Scene script records
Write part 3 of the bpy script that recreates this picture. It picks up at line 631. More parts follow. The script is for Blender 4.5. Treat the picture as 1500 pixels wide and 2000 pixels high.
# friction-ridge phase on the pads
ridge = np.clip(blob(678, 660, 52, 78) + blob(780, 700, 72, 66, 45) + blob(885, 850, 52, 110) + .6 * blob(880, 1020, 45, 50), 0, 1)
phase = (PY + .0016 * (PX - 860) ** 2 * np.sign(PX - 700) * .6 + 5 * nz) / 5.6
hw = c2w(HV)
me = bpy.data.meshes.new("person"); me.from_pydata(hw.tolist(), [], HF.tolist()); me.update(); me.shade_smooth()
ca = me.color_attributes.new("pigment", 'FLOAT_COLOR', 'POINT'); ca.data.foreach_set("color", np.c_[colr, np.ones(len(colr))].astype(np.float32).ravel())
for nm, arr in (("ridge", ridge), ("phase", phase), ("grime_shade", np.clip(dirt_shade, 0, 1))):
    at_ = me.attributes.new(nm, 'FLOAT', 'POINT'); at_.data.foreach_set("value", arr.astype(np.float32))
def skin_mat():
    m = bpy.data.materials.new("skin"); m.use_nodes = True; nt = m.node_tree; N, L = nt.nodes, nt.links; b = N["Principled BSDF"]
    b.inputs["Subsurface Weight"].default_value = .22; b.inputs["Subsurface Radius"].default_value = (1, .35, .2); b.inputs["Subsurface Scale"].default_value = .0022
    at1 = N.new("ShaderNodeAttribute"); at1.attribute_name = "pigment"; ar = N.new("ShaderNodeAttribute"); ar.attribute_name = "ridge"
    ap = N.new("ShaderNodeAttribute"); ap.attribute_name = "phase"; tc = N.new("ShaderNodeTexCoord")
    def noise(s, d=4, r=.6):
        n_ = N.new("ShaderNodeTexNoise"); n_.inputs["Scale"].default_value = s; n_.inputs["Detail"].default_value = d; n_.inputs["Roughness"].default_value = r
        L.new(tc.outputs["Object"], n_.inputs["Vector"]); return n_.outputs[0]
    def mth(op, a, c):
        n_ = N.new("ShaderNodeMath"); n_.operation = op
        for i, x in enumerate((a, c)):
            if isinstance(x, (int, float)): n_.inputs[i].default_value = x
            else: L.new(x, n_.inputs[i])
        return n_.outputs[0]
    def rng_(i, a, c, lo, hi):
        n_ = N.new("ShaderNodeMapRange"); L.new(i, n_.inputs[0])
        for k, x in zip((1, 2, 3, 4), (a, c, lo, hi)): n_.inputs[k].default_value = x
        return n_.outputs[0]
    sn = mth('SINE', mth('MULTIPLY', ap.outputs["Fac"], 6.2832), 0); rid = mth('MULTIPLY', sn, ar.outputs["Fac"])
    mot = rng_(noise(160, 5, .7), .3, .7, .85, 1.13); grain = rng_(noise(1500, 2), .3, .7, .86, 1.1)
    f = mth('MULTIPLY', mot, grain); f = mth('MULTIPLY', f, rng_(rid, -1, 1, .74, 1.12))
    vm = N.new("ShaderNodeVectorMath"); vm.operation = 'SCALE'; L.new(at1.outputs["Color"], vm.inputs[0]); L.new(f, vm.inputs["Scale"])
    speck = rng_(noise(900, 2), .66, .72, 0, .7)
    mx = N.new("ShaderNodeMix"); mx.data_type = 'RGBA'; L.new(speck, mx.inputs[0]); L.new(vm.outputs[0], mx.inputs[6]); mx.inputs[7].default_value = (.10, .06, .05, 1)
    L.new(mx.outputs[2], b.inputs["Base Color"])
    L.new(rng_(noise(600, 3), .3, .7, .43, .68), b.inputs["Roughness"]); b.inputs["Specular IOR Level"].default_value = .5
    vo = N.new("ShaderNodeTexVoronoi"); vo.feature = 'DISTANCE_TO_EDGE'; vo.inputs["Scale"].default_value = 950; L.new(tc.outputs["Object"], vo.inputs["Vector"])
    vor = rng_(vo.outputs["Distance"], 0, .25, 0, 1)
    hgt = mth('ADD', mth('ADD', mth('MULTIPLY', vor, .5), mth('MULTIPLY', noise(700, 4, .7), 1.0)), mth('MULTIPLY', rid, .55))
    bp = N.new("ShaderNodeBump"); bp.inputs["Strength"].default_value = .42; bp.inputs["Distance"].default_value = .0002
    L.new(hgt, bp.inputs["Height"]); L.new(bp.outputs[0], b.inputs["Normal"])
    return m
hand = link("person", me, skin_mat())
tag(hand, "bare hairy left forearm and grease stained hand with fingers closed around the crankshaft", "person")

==

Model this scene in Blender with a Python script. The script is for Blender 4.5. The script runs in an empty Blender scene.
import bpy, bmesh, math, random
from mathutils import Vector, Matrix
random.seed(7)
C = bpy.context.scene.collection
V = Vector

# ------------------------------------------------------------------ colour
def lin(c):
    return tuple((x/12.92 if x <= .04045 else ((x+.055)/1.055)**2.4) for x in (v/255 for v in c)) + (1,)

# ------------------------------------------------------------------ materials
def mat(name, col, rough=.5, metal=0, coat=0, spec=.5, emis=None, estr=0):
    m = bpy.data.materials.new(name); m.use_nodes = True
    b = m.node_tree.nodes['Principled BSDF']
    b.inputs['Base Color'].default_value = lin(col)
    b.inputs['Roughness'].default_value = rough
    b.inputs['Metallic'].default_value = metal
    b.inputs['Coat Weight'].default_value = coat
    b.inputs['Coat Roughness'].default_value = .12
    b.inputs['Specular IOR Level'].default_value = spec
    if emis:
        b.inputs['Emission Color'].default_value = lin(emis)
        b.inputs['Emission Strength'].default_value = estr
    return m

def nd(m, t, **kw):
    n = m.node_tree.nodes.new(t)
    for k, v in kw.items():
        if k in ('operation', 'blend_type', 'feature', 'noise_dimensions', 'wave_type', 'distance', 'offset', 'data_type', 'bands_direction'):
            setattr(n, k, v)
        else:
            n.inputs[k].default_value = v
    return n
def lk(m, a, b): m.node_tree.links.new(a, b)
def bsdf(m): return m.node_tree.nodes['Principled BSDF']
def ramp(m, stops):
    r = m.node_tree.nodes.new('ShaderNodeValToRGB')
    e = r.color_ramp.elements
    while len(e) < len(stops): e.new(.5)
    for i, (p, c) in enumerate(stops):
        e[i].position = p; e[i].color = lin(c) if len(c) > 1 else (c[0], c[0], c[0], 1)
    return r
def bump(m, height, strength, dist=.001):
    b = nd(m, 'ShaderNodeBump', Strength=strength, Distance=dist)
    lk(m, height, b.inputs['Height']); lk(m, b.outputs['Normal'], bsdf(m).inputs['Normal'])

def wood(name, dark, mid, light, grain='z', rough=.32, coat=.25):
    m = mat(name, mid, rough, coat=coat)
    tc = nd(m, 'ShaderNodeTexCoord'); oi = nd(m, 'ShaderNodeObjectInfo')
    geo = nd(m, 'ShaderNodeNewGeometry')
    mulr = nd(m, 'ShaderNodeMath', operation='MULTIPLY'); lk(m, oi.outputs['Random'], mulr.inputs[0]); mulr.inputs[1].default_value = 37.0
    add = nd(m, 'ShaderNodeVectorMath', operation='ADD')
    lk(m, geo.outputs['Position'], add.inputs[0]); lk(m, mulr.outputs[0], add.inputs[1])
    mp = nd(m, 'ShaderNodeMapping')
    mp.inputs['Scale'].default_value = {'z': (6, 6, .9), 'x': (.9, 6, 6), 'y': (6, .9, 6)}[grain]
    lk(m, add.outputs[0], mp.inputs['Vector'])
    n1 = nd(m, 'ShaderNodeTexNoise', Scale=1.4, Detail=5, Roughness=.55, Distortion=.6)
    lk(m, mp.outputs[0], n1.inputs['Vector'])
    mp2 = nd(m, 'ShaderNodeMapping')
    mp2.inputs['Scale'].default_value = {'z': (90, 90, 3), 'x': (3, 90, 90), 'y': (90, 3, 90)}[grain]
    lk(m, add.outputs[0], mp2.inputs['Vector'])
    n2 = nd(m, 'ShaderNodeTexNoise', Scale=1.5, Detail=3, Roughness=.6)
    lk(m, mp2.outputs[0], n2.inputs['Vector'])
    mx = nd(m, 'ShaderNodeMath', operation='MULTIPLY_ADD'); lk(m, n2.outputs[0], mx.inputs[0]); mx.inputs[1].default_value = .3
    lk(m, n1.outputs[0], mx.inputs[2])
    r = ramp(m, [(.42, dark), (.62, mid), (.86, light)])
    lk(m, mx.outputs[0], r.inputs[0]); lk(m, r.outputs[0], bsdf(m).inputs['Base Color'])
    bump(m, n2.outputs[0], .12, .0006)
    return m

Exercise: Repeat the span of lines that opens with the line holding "Model this scene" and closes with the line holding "lk(m, height, b.inputs['Height']);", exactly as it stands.

Exercise output:
Model this scene in Blender with a Python script. The script is for Blender 4.5. The script runs in an empty Blender scene.
import bpy, bmesh, math, random
from mathutils import Vector, Matrix
random.seed(7)
C = bpy.context.scene.collection
V = Vector

# ------------------------------------------------------------------ colour
def lin(c):
    return tuple((x/12.92 if x <= .04045 else ((x+.055)/1.055)**2.4) for x in (v/255 for v in c)) + (1,)

# ------------------------------------------------------------------ materials
def mat(name, col, rough=.5, metal=0, coat=0, spec=.5, emis=None, estr=0):
    m = bpy.data.materials.new(name); m.use_nodes = True
    b = m.node_tree.nodes['Principled BSDF']
    b.inputs['Base Color'].default_value = lin(col)
    b.inputs['Roughness'].default_value = rough
    b.inputs['Metallic'].default_value = metal
    b.inputs['Coat Weight'].default_value = coat
    b.inputs['Coat Roughness'].default_value = .12
    b.inputs['Specular IOR Level'].default_value = spec
    if emis:
        b.inputs['Emission Color'].default_value = lin(emis)
        b.inputs['Emission Strength'].default_value = estr
    return m

def nd(m, t, **kw):
    n = m.node_tree.nodes.new(t)
    for k, v in kw.items():
        if k in ('operation', 'blend_type', 'feature', 'noise_dimensions', 'wave_type', 'distance', 'offset', 'data_type', 'bands_direction'):
            setattr(n, k, v)
        else:
            n.inputs[k].default_value = v
    return n
def lk(m, a, b): m.node_tree.links.new(a, b)
def bsdf(m): return m.node_tree.nodes['Principled BSDF']
def ramp(m, stops):
    r = m.node_tree.nodes.new('ShaderNodeValToRGB')
    e = r.color_ramp.elements
    while len(e) < len(stops): e.new(.5)
    for i, (p, c) in enumerate(stops):
        e[i].position = p; e[i].color = lin(c) if len(c) > 1 else (c[0], c[0], c[0], 1)
    return r
def bump(m, height, strength, dist=.001):
    b = nd(m, 'ShaderNodeBump', Strength=strength, Distance=dist)
    lk(m, height, b.inputs['Height']); lk(m, b.outputs['Normal'], bsdf(m).inputs['Normal'])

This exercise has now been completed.